The standard gags of traded places (hairstyle changes, fashion trips, and diction distinctions) are all trucked out and given their due here, but the script by Heather Hach and Leslie Dixon adds a touch of spirit to the mix -- an actual feature of mothers and daughters growing up together: a recognition and respect by each not only for the other's talents and sensitivities, but also for the other's sexuality, her self (attractions come to be fully appreciated rather than judged, for example). "My Mother, My Self" shapeshifting naturally into "Our bodies, Ourselves," feminist in its self-appreciations.

The women's likenesses, their bonds, are brought into relief in the film by the bemused observation of the men (and boys) who remember them, who watch them, who meet them, without understanding. There is, of course, the overlaid joke, openly enjoyed in Mark Waters' direction, that the men's failure to get what's going on in the switched embodiments is, to the men, just part of the incomprehensibility that comes with loving women. But the film is also generous to them. Mark Harmon, as Tess's fiancé Ryan, is New Age without sliding into wimpiness, and Chad Murray, as Anna's love interest, Jake, is sexy when he rides his Harley, but sexier still when he shows himself ethical and emotional. Even little brother Harry (Ryan Malgarini) and grandpa (Harold Gould) are given substance on the periphery.

The performances are persuasive, too, even in their lightheartedness.
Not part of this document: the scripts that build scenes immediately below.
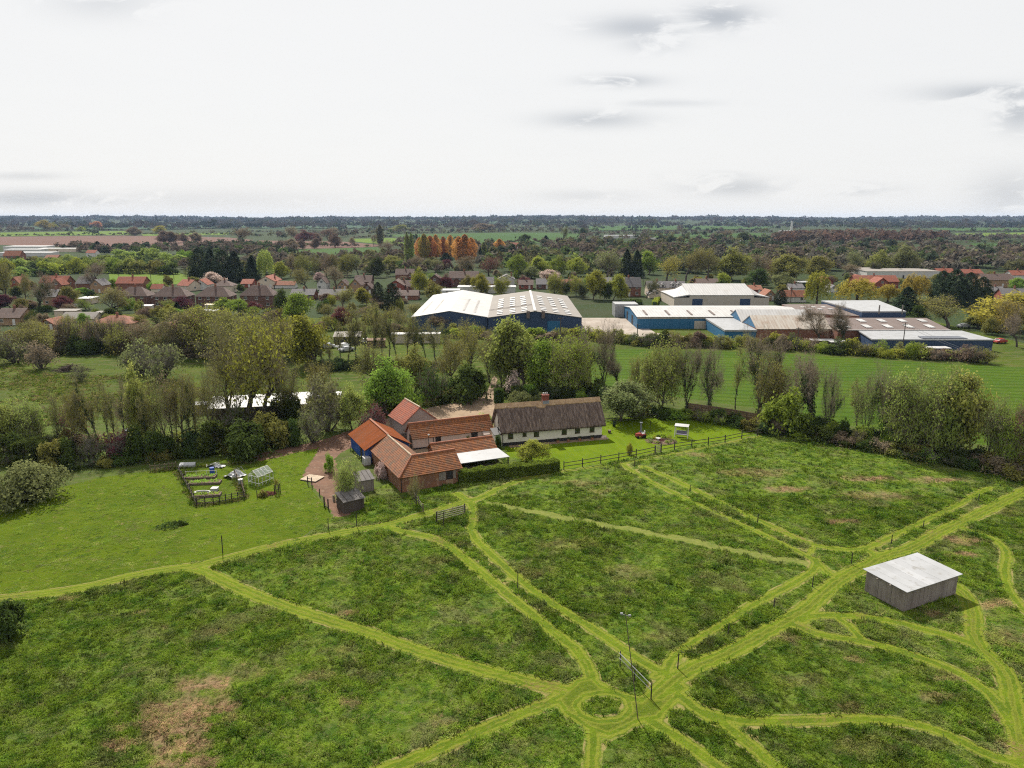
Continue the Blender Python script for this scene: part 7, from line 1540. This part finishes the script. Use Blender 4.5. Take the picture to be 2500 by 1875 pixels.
VC += sect(kC, [('leafy0',90,428,610,170,'leaf_bright','green tree'),('leafy1',290,448,600,150,'leaf_lime','lime tree'),('leafy2',430,438,605,150,'leaf_bright','green tree'),('leafy0',580,448,600,160,'leaf_lime','lime round tree'),('bud0',830,408,620,250,'leaf_grey','large grey-green tree'),('leafy1',1190,400,590,130,'leaf_bright','green tree'),('bud1',1340,448,640,230,'leaf_yellow','yellowish tree'),('bud2',1500,398,640,220,'leaf_olive','olive tree'),('bud0',1680,385,640,230,'leaf_olive','olive tree'),('leafy2',1890,380,640,290,'leaf_olive','big olive-green tree'),('bud1',2110,430,640,210,'leaf_brown','grey-brown tree'),
 ('leafy_multi0',400,585,775,130,'leaf_lime','lime poplar'),('leafy_multi1',580,598,770,140,'leaf_lime','lime poplar'),('leafy0',720,562,800,170,'leaf_lime','tallest lime poplar'),('leafy1',890,598,800,130,'leaf_lime','lime poplar'),('leafy2',960,635,795,100,'leaf_lime','smaller lime poplar'),('leafy0',330,552,650,160,'leaf_blossom','pale blossom tree'),('shrub0',1810,578,670,120,'leaf_lime','lime shrub'),('shrub1',1590,610,670,120,'leaf_lime','lime shrub'),('leafy_multi0',490,640,770,90,'leaf_dark','dark green tree'),('leafy_multi1',640,650,790,100,'leaf_dark','dark green tree'),('leafy1',810,660,800,90,'leaf_dark','dark green tree'),('leafy2',130,600,690,110,'leaf_rust','brownish tree'),('leafy0',200,520,620,150,'leaf_grey','grey tree'),('bud2',1170,640,790,120,'leaf_dark','dark tree beside the cream terrace'),('leafy1',2060,540,690,150,'leaf_dark','dark tree')])
VC += sect(kD, [('leafy0',255,428,640,290,'leaf_olive','large yellow-olive tree'),('leafy1',530,438,620,200,'leaf_olive','green-olive tree'),('bud0',830,403,570,170,'leaf_grey','grey tree'),('leafy2',1000,393,580,200,'leaf_olive','olive round tree'),('leafy0',1180,355,585,180,'leaf_grey','tall grey-green tree'),('bud1',1270,450,590,130,'leaf_grey','grey tree'),('willow1',460,568,850,200,'leaf_lime','weeping lime tree'),('willow0',800,625,830,350,'leaf_yellow','broad yellow willow'),('willow1',1060,675,820,180,'leaf_yellow','smaller yellow willow'),('willow0',1290,590,820,270,'leaf_yellow','tawny yellow willow'),
 ('leafy1',1930,745,1040,420,'leaf_yellow','big yellow tree at the right'),('bud0',1570,795,1040,370,'leaf_olive','olive tree left of the big yellow tree'),('bare0',490,870,1180,280,'leaf_brown','bare tree in front of the brown roof'),('bare1',690,850,1180,190,'leaf_brown','bare tree right of the first'),('leafy2',180,580,700,200,'leaf_grey','grey-green tree'),('bud2',680,500,600,170,'leaf_brown','brown tree'),('leafy0',2170,620,720,120,'leaf_bright','bright tree at the right edge'),('bud1',2100,820,1100,300,'leaf_yellow','yellow budding tree at the right edge'),('leafy_multi0',950,480,600,90,'leaf_dark','dark tree by the far barn'),('bud0',80,480,620,140,'leaf_rust','reddish tree'),('bare0',2150,930,1200,170,'leaf_brown','dark bare tree right of the works')])
trees_i = sorted(VC, key=lambda q: (q[6], q[1]))
from itertools import groupby
for ds, rows in groupby(trees_i, key=lambda q: q[6]):
    rows = list(rows)
    for i, q in enumerate(rows):
        lb = '%s in the village gardens' % ds if ds.count(' ') < 3 else ds
        if len(rows) > 1: lb = '%s in the village, %s of its kind from left' % (ds, ordw(i + 1))
        tree(*q[:6], lb, 'trees of the village and works')
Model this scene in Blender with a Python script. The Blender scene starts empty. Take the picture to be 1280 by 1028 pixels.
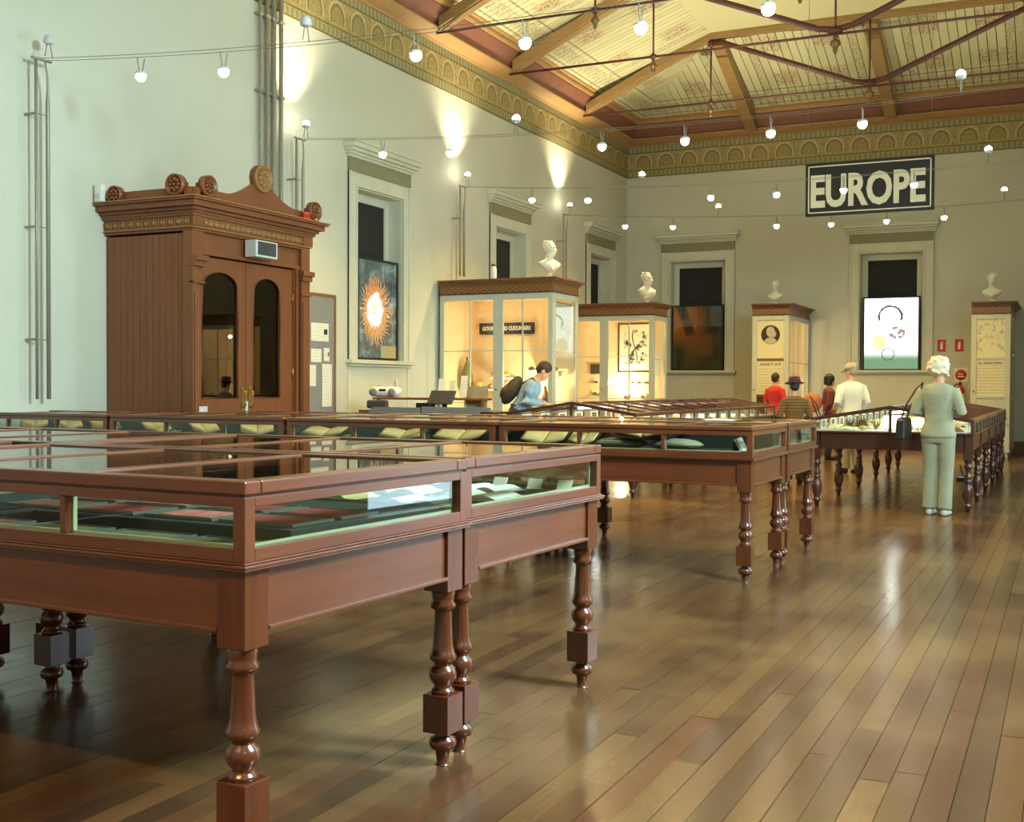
import bpy, bmesh, math, random
from math import sin, cos, pi, radians as rad, sqrt
from mathutils import Vector, Matrix
random.seed(7)
S = bpy.context.scene
COL = S.collection

# ------------------------------------------------------------------ camera, world, daylight, exposure
F_PX, CAM_H = 1456.6, 1.35
yaw, pitch, roll = rad(25.4665), rad(-1.2049), rad(0.2408)
fw = Vector((cos(yaw), sin(yaw), 0)); rt = Vector((sin(yaw), -cos(yaw), 0)); up = Vector((0, 0, 1))
f2 = fw*cos(pitch) + up*sin(pitch); u2 = up*cos(pitch) - fw*sin(pitch)
r3 = rt*cos(roll) + u2*sin(roll); u3 = u2*cos(roll) - rt*sin(roll)
cd = bpy.data.cameras.new('camera'); cam = bpy.data.objects.new('camera', cd); COL.objects.link(cam)
cam.matrix_world = Matrix(((r3.x, u3.x, -f2.x, 0), (r3.y, u3.y, -f2.y, 0), (r3.z, u3.z, -f2.z, CAM_H), (0, 0, 0, 1)))
cd.sensor_width = 36; cd.sensor_fit = 'HORIZONTAL'; cd.lens = F_PX/1280*36; cd.clip_start = .05; cd.clip_end = 200
S.camera = cam
W = bpy.data.worlds.new('world'); S.world = W; W.use_nodes = True
W.node_tree.nodes['Background'].inputs[0].default_value = (.55, .75, 1, 1)
W.node_tree.nodes['Background'].inputs[1].default_value = 1.0
S.view_settings.view_transform = 'Standard'; S.view_settings.look = 'None'; S.view_settings.gamma = 1
S.view_settings.use_curve_mapping = False; S.view_settings.exposure = 0.13
S.cycles.transparent_max_bounces = 40; S.cycles.max_bounces = 10
S.cycles.sample_clamp_indirect = 6.0
DAY = [(-1.2, 60), (4.7, 1450), (9.7, 120), (13.4, 190)]           # centre X of the right-hand windows and the daylight each gives
LAMP_W = 170.0; UP_W = 360.0; LAMP_C = (1, .67, .19)
def light(name, kind, loc, energy, color, parent=None, **kw):
    l = bpy.data.lights.new(name, kind); l.energy = energy; l.color = color
    o = bpy.data.objects.new(name, l); COL.objects.link(o); o.location = loc
    for k, v in kw.items():
        if k == 'aim': o.rotation_euler = Vector(v).to_track_quat('-Z', 'Y').to_euler()
        else: setattr(l, k, v)
    if parent: o.parent = parent; 
    return o
for xc, e in DAY:
    tall = xc == 9.7                                                   # a glazed doorway, the others are windows
    light('window_daylight', 'AREA', (xc, -2.72, 2.2 if tall else (4.7 if xc < 6 else 3.05)), e, (.64, .90, 1.0), shape='RECTANGLE', size=1.7 if tall else 1.3, size_y=4.1 if tall else (1.8 if xc < 6 else 2.5), aim=(0, 1, -.7 if xc < 6 else -.05))

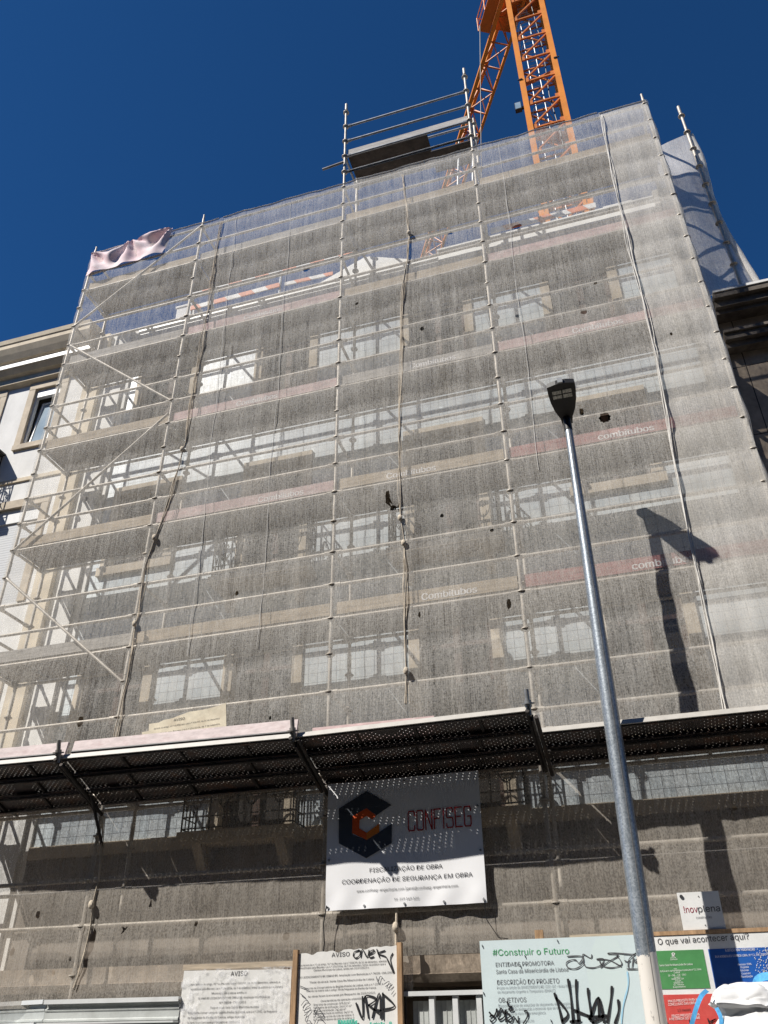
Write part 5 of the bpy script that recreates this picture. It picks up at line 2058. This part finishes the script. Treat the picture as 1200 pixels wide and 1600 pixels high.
# slewing platform and machine deck at the top of the mast
m = MB()
m.box(MX0 - .25, MX1 + .25, MY0 - .1, MY1 + .4, MH - .35, MH + .6)
m.build('slewing_ring', 'orange_dark', cr)
JD = Vector((-.5732, 1.0322, 0)).normalized()
JS = Vector((JD.y, -JD.x, 0))
JO = Vector((-.45, 20.05, 39.0))
JW, JH = .92, 1.15
LJ = 26.0
m = MB()
for sg in (-1, 1):
    a = JO + JS * (sg * JW / 2) - JD * 2.2
    m.beam(a, a + JD * LJ, .16 if sg < 0 else .12, .14)
a = JO + Vector((0, 0, JH)) - JD * 2.2
m.beam(a, a + JD * LJ, .14, .14)
m.build('jib_chord', 'orange', cr)
m = MB()
n = 22
for i in range(n):
    s0, s1 = -2 + i * 1.1, -2 + (i + 1) * 1.1
    L0, R0_ = JO + JS * (-JW / 2) + JD * s0, JO + JS * (JW / 2) + JD * s0
    L1, R1 = JO + JS * (-JW / 2) + JD * s1, JO + JS * (JW / 2) + JD * s1
    T = JO + Vector((0, 0, JH)) + JD * ((s0 + s1) / 2)
    m.beam(L0, R0_, .05, .05)
    m.beam(*((L0, R1) if i % 2 else (R0_, L1)), .05, .05)
    for q2 in (L0, L1, R0_, R1):
        m.beam(q2, T, .045, .045)
m.build('jib_lattice', 'orange_dark', cr)
m = MB()
p0 = JO - JD * 1.9 - JS * .55
for (da, ds) in ((0, 0), (1.7, 0)):
    pass
c0 = JO - JD * 1.9 - JS * 1.05 + Vector((0, 0, .05))
c1 = JO - JD * .1 - JS * 1.05 + Vector((0, 0, .05))
m.hexa([c0, c1, c1 + JS * .5, c0 + JS * .5, c0 + Vector((0, 0, .05)), c1 + Vector((0, 0, .05)), c1 + JS * .5 + Vector((0, 0, .05)), c0 + JS * .5 + Vector((0, 0, .05))])
m.build('walkway', 'orange_dark', cr)
m = MB()
for t in (0, .5, 1):
    p = c0 + (c1 - c0) * t
    m.tube([p, p + Vector((0, 0, 1.1))], .024, 6)
for hz in (.55, 1.1):
    m.tube([c0 + Vector((0, 0, hz)), c1 + Vector((0, 0, hz))], .022, 6)
    m.tube([c1 + Vector((0, 0, hz)), c1 + JS * .5 + Vector((0, 0, hz))], .022, 6)
m.build('walkway_railing', 'orange', cr, True)
m = MB()
c = JO - JD * .6 + Vector((0, 0, .9))
m.beam(c - JD * 1.4, c + JD * .4, .8, 1.2)
m.build('machine_housing', 'orange_dark', cr)
m = MB()
ca = at(750, 40, 19.2)
m.tube([ca, Vector((ca.x - 1.6, 21.6, 22.0))], .018, 6)
m.build('hoist_rope', 'black_rubber', cr, True)
m = MB()
m.box(MX0 - .8, MX1 + .8, MY0 - .8, MY1 + .8, 0, .9)
m.build('foundation', 'grey_plaster', cr)
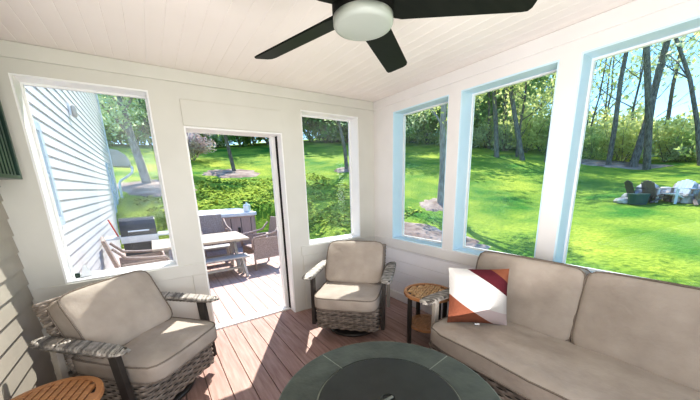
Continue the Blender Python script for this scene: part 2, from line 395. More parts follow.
window(1, 'x', *A_W1, M['glass_hazy'], M['white']); window(2, 'x', *A_W2, M['glass'], M['white'])
for i, (a, b) in enumerate(B_W): window(3+i, 'y', a, b, *BZ, M['glass'], M['jamb'])
# house windows seen from outside
for i, (y0, y1, z0, z1) in enumerate(H_W):
    mb = MB(); t = .09; xo = XL+.035
    mb.box(XL-.02, xo, y0, y0+t, z0, z1); mb.box(XL-.02, xo, y1-t, y1, z0, z1); mb.box(XL-.02, xo, y0+t, y1-t, z1-t, z1); mb.box(XL-.02, xo, y0+t, y1-t, z0, z0+t)
    mb.box(XL-.02, xo-.01, y0+t, y1-t, (z0+z1)/2-.02, (z0+z1)/2+.02)
    o = struct(mb.build('window_%d' % (7+i), M['bluetrim'], bevel=.004))
    mb = MB(); mb.box(XL-.02, XL-.004, y0+t, y1-t, z0+t, z1-t); mb.build('pane', M['shade'], o)
# doorway
mb = MB()
mb.box(-2.119, -2.104, .002, .24, 0, 2.013); mb.box(-1.2384, -1.2234, .002, .24, 0, 2.013); mb.box(-2.104, -1.2384, .002, .24, 1.998, 2.013)
mb.box(-1.285, -1.2384, .165, .24, 0.02, 1.998)
o = struct(mb.build('door_1', M['white'], bevel=.002))
mb = MB(); mb.box(-1.2445, -1.2384, .115, .160, .02, 1.998); mb.build('weather_strip', M['dark'], o)
mb = MB(); mb.box(-2.104, -1.2384, .13, .24, -.012, .018); mb.build('threshold', M['white'], o, bevel=.004)

# ------------------------------------------------------------------ ground
def ss(t): t = min(1, max(0, t)); return t*t*(3-2*t)
def hgt(x, y):
    m = max(ss((x-.8)/1.6), ss((y-6.2)/.8))
    z = -.3 + .115*max(0, x-2.5) + .21*max(0, y-1.5)*m
    if x > 26: z -= .07*(x-26)
    if y > 27: z -= .10*(y-27)
    return z + .04*noise.noise(Vector((x*.3, y*.3, 0)))
mb = MB(); xs = [-14+i*.5 for i in range(125)]; ys = [-22+i*.5 for i in range(131)]
for y in ys:
    for x in xs:
        z = hgt(x, y)
        if x < .6 and y < 6.4: z = min(z, -.3)
        mb.v.append((x, y, z))
nx = len(xs)
for j in range(len(ys)-1):
    for i in range(nx-1): mb.f.append((j*nx+i, j*nx+i+1, (j+1)*nx+i+1, (j+1)*nx+i))
struct(mb.build('ground', M['lawn'], smooth=True))
rnd = random.Random(4)
def patch(cx, cy, rx, ry, rz, name, label, cat, m, dz=.035, seed=0):
    mb = MB(); nr, na = 8, 36; rr = random.Random(seed); jit = [1+rr.uniform(-.14, .14) for _ in range(na)]
    mb.v.append((cx, cy, hgt(cx, cy)+dz+.05))
    for i in range(1, nr+1):
        for j in range(na):
            a = 2*PI*j/na; k = i/nr*jit[j]; u, w = rx*k*math.cos(a), ry*k*math.sin(a)
            x = cx+u*math.cos(rz)-w*math.sin(rz); y = cy+u*math.sin(rz)+w*math.cos(rz)
            mb.v.append((x, y, hgt(x, y)+(dz+.05*(1-i/nr)+rr.uniform(-.01, .015) if i < nr else -.03)))
    for j in range(na): mb.f.append((0, 1+j, 1+(j+1) % na))
    for i in range(nr-1):
        for j in range(na):
            a = 1+i*na; b = a+na; mb.f.append((a+j, b+j, b+(j+1) % na, a+(j+1) % na))
    return tag(mb.build(name, m, smooth=True), label, cat, kind='stuff')
patch(1.35, 13.3, 1.5, 1.4, .35, 'mulch_ring', 'pale mulch ring around the young tree seen through the doorway', 'mulch', M['mulch'], seed=1)
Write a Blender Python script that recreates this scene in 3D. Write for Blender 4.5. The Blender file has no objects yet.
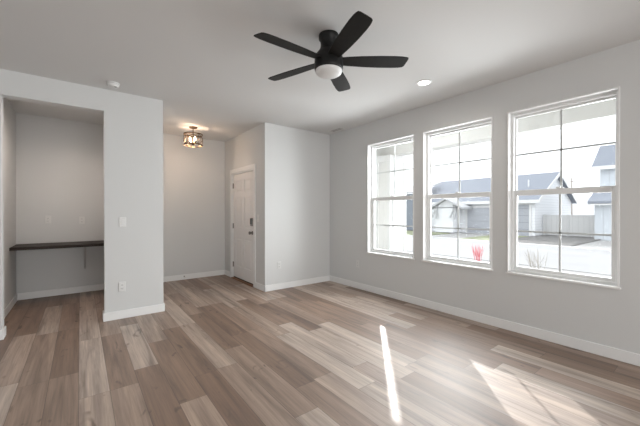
import bpy, bmesh, math, random
from mathutils import Vector, Matrix

random.seed(7)
S = bpy.context.scene
COL = S.collection

# ---------------------------------------------------------------- camera, sky, sun, light, exposure
cam_d = bpy.data.cameras.new('camera')
cam_d.sensor_fit = 'HORIZONTAL'
cam_d.sensor_width = 36.0
cam_d.lens = 36.0 * 312.67 / 640.0
cam_d.clip_start = 0.05
cam_d.clip_end = 2000
cam = bpy.data.objects.new('camera', cam_d)
COL.objects.link(cam)
cam.location = (0, 0, 1.2957)
cam.rotation_euler = (math.pi / 2 - 0.0041, 0, -0.6543)
S.camera = cam

W = bpy.data.worlds.new('world')
S.world = W
W.use_nodes = True
bg = W.node_tree.nodes['Background']
bg.inputs['Color'].default_value = (0.93, 0.965, 1.0, 1)
bg.inputs['Strength'].default_value = 1.7

sun_d = bpy.data.lights.new('sun', 'SUN')
sun_d.energy = 3.3
sun_d.angle = math.radians(0.6)
sun_d.color = (1.0, 0.98, 0.95)
sun = bpy.data.objects.new('sun', sun_d)
COL.objects.link(sun)
az, el = math.radians(45.7), math.radians(24.5)
to_sun = Vector((math.sin(az) * math.cos(el), math.cos(az) * math.cos(el), math.sin(el)))
sun.rotation_euler = to_sun.to_track_quat('Z', 'Y').to_euler()
sun.location = (8, 8, 6)


def area(name, loc, direction, sx, sy, power, color):
    d = bpy.data.lights.new(name, 'AREA')
    d.shape = 'RECTANGLE'
    d.size, d.size_y = sx, sy
    d.energy = power
    d.color = color
    o = bpy.data.objects.new(name, d)
    COL.objects.link(o)
    o.location = loc
    o.rotation_euler = Vector(direction).to_track_quat('-Z', 'Z').to_euler()
    return o


# added fill lamps at unseen, invented openings behind the camera and on the left
area('rear_fill', (0.9, -4.42, 1.1), (0, 1, 0), 3.4, 2.0, 78, (1.0, 0.985, 0.96))
area('left_fill', (-4.72, 0.6, 1.5), (1, 0, 0), 2.6, 1.3, 10, (1.0, 0.985, 0.96))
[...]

Lohan does well at what is a harder task than it looks: adapting a persona that can hardly be imagined (I laughed out loud when seeing through her mother's eyes is made a literal experience -- and her arms are hardly long enough to hold the paper where she can see it), while Curtis shines in what seems a clear and perfect memory of a person she used to be, mocking her grown self through the eyes of her younger image. It is a delight to watch her give loving space to the resistant adolescent within, and a pleasure to watch it sparkle inside her even when the adult takes over again.